I don’t really need to explain why it’s funny - you can just read it for yourself, but there are things that make it so much more than a monosyllabic, negative and bored response to a load of stock questions. 
Firstly how was this done - because we’re so used to the internet you almost instinctively see him replying to this by email, but it was printed in 1979 so unless this was done by post then the interviewer was either sitting opposite Derek or they did this on the phone. I just hope the interview was face to face and he looked the interviewer right in the eye as he said “tolerating boring people”. And the the interviewer gave a sardonic laugh at the fucking cheek of this.
And maybe Derek felt bad about his rudeness, because he has a proper go at answering the next few. Until he gets irritated by the cinema question for some reason.
Indeed this Q and A would be amusing but not hilarious if Derek had no opinion on anything. But the thing is that he does make an effort on some questions, which somehow makes his weird answers all the more surreal. Why does he want to be so specific about the kind of shooting he enjoys? What the Hell is “meat pudding”? Does he really eat scrambled eggs before every game or is he taking the piss?” Similarly is Tom and Jerry a genuine or facetious answer? He doesn’t come across as a man who would be interested in the antics of a cartoon cat and mouse and yet his answers about his won and his family being his best friend (true for so many men, I am sure, but not something that many would have the bravery to admit to - being seen as a top, social bloke is so important to many and yet the truth is that many of us are terrible at that sort of thing), shows a genuine soft side to him.
How was he treated unfairly? Why is he so callous as to not be prepared to even name a young player to look out for and what resentments lead him to give the advice that football is not all honey?

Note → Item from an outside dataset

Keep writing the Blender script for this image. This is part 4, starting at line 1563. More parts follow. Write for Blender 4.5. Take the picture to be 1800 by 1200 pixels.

Why did the interviewer include all the answers in the questionnaire? Did he/she appreciate how funny this was or was he/she just a slave to the format and the space that meant he/she couldn’t break away from it? Presuming he was talking to Derek, did the interviewer attempt to squeeze out answers with a bit more commitment - I mean sure Derek, you have enjoyed all your goals, but there must be one that stands out as being technically better or more meaningful than the others: "No, none. Put none”- or did he/she just want to get the job done. They were actually both as noncommittal as each other.
I admire the artistic bravery in replying to these sometimes fatuous questions in such a bored fashion. It’s honest and makes his proper answers all the more revealing. Some people called for it to be made into a sketch. I feel it’s almost an entire play.
Because I found out a bit about Derek Hales subsequently and it turns out that he had lost a testicle. Was that the groin injury which he refers to? No wonder he clammed up and no wonder he was so pleased to have a son. No wonder the game is not all honey. Not if you can lose a ball doing it.
Everything about this is hilarious, beautiful and brutal - even in the off centre photo Hales looks like he doesn’t want to be doing this. He just wants to be playing football for the rest of this life, keeping fit, shooting wild fowl, attempting to be happy.
It turns out he ran a pub and now works at a school. That was the future that he didn’t dare contemplate.
I fucking love this man. I will never do anything as funny as this.